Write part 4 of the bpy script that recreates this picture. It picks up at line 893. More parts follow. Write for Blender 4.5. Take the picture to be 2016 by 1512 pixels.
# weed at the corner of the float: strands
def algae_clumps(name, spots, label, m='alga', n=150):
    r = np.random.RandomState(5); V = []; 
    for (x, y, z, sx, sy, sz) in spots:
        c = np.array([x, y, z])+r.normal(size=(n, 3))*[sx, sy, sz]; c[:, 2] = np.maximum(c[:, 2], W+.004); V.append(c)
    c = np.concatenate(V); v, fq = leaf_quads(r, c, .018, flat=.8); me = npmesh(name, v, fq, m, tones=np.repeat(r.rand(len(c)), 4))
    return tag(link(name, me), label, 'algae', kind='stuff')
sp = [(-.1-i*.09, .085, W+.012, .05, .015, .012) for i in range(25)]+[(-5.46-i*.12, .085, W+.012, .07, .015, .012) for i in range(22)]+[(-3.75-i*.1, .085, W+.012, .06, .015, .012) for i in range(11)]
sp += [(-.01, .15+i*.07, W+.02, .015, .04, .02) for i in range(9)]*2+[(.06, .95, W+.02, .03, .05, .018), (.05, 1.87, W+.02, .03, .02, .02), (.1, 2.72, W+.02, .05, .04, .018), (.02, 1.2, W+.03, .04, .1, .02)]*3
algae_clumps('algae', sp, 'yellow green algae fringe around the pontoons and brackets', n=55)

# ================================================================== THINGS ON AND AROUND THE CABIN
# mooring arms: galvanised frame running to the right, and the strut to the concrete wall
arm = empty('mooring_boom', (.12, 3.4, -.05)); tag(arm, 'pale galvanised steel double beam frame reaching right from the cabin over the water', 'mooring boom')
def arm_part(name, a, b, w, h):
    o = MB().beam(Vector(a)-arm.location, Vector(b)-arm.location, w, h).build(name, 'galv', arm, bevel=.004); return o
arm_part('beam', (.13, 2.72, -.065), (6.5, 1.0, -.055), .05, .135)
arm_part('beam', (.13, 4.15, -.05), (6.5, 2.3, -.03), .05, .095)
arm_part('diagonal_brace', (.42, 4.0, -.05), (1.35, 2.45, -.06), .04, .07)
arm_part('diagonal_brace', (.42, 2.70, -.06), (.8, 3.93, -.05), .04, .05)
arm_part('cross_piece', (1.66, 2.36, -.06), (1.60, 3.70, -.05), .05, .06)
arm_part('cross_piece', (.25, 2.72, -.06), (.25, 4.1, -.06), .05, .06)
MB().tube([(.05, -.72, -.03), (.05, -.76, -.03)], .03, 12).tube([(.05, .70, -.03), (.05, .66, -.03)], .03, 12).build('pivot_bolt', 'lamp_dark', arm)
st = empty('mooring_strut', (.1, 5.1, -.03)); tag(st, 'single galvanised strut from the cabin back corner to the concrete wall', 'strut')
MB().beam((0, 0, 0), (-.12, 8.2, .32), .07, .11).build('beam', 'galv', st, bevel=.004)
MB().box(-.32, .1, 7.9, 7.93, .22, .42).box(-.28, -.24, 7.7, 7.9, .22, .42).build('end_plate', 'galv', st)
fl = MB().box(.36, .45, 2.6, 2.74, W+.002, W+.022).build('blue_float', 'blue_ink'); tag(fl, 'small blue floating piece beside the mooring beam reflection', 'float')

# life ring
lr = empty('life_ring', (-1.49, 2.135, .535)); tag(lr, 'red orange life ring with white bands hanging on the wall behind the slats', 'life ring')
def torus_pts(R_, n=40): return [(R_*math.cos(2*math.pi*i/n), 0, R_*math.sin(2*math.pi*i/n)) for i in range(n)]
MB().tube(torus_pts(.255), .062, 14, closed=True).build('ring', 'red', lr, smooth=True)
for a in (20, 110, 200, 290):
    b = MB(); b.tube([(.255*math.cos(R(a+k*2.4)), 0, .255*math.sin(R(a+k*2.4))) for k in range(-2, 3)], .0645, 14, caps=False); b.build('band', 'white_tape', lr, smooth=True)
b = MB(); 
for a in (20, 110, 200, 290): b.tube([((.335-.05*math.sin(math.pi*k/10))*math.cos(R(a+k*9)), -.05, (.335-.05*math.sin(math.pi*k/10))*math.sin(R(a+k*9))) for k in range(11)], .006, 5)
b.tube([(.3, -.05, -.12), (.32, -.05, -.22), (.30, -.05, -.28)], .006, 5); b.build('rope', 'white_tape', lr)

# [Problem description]
Repeat the data above, word for word.

# [Correct answer]
Write part 4 of the bpy script that recreates this picture. It picks up at line 893. More parts follow. Write for Blender 4.5. Take the picture to be 2016 by 1512 pixels.
# weed at the corner of the float: strands
def algae_clumps(name, spots, label, m='alga', n=150):
    r = np.random.RandomState(5); V = []; 
    for (x, y, z, sx, sy, sz) in spots:
        c = np.array([x, y, z])+r.normal(size=(n, 3))*[sx, sy, sz]; c[:, 2] = np.maximum(c[:, 2], W+.004); V.append(c)
    c = np.concatenate(V); v, fq = leaf_quads(r, c, .018, flat=.8); me = npmesh(name, v, fq, m, tones=np.repeat(r.rand(len(c)), 4))
    return tag(link(name, me), label, 'algae', kind='stuff')
sp = [(-.1-i*.09, .085, W+.012, .05, .015, .012) for i in range(25)]+[(-5.46-i*.12, .085, W+.012, .07, .015, .012) for i in range(22)]+[(-3.75-i*.1, .085, W+.012, .06, .015, .012) for i in range(11)]
sp += [(-.01, .15+i*.07, W+.02, .015, .04, .02) for i in range(9)]*2+[(.06, .95, W+.02, .03, .05, .018), (.05, 1.87, W+.02, .03, .02, .02), (.1, 2.72, W+.02, .05, .04, .018), (.02, 1.2, W+.03, .04, .1, .02)]*3
algae_clumps('algae', sp, 'yellow green algae fringe around the pontoons and brackets', n=55)

# ================================================================== THINGS ON AND AROUND THE CABIN
# mooring arms: galvanised frame running to the right, and the strut to the concrete wall
arm = empty('mooring_boom', (.12, 3.4, -.05)); tag(arm, 'pale galvanised steel double beam frame reaching right from the cabin over the water', 'mooring boom')
def arm_part(name, a, b, w, h):
    o = MB().beam(Vector(a)-arm.location, Vector(b)-arm.location, w, h).build(name, 'galv', arm, bevel=.004); return o
arm_part('beam', (.13, 2.72, -.065), (6.5, 1.0, -.055), .05, .135)
arm_part('beam', (.13, 4.15, -.05), (6.5, 2.3, -.03), .05, .095)
arm_part('diagonal_brace', (.42, 4.0, -.05), (1.35, 2.45, -.06), .04, .07)
arm_part('diagonal_brace', (.42, 2.70, -.06), (.8, 3.93, -.05), .04, .05)
arm_part('cross_piece', (1.66, 2.36, -.06), (1.60, 3.70, -.05), .05, .06)
arm_part('cross_piece', (.25, 2.72, -.06), (.25, 4.1, -.06), .05, .06)
MB().tube([(.05, -.72, -.03), (.05, -.76, -.03)], .03, 12).tube([(.05, .70, -.03), (.05, .66, -.03)], .03, 12).build('pivot_bolt', 'lamp_dark', arm)
st = empty('mooring_strut', (.1, 5.1, -.03)); tag(st, 'single galvanised strut from the cabin back corner to the concrete wall', 'strut')
MB().beam((0, 0, 0), (-.12, 8.2, .32), .07, .11).build('beam', 'galv', st, bevel=.004)
MB().box(-.32, .1, 7.9, 7.93, .22, .42).box(-.28, -.24, 7.7, 7.9, .22, .42).build('end_plate', 'galv', st)
fl = MB().box(.36, .45, 2.6, 2.74, W+.002, W+.022).build('blue_float', 'blue_ink'); tag(fl, 'small blue floating piece beside the mooring beam reflection', 'float')

# life ring
lr = empty('life_ring', (-1.49, 2.135, .535)); tag(lr, 'red orange life ring with white bands hanging on the wall behind the slats', 'life ring')
def torus_pts(R_, n=40): return [(R_*math.cos(2*math.pi*i/n), 0, R_*math.sin(2*math.pi*i/n)) for i in range(n)]
MB().tube(torus_pts(.255), .062, 14, closed=True).build('ring', 'red', lr, smooth=True)
for a in (20, 110, 200, 290):
    b = MB(); b.tube([(.255*math.cos(R(a+k*2.4)), 0, .255*math.sin(R(a+k*2.4))) for k in range(-2, 3)], .0645, 14, caps=False); b.build('band', 'white_tape', lr, smooth=True)
b = MB(); 
for a in (20, 110, 200, 290): b.tube([((.335-.05*math.sin(math.pi*k/10))*math.cos(R(a+k*9)), -.05, (.335-.05*math.sin(math.pi*k/10))*math.sin(R(a+k*9))) for k in range(11)], .006, 5)
b.tube([(.3, -.05, -.12), (.32, -.05, -.22), (.30, -.05, -.28)], .006, 5); b.build('rope', 'white_tape', lr)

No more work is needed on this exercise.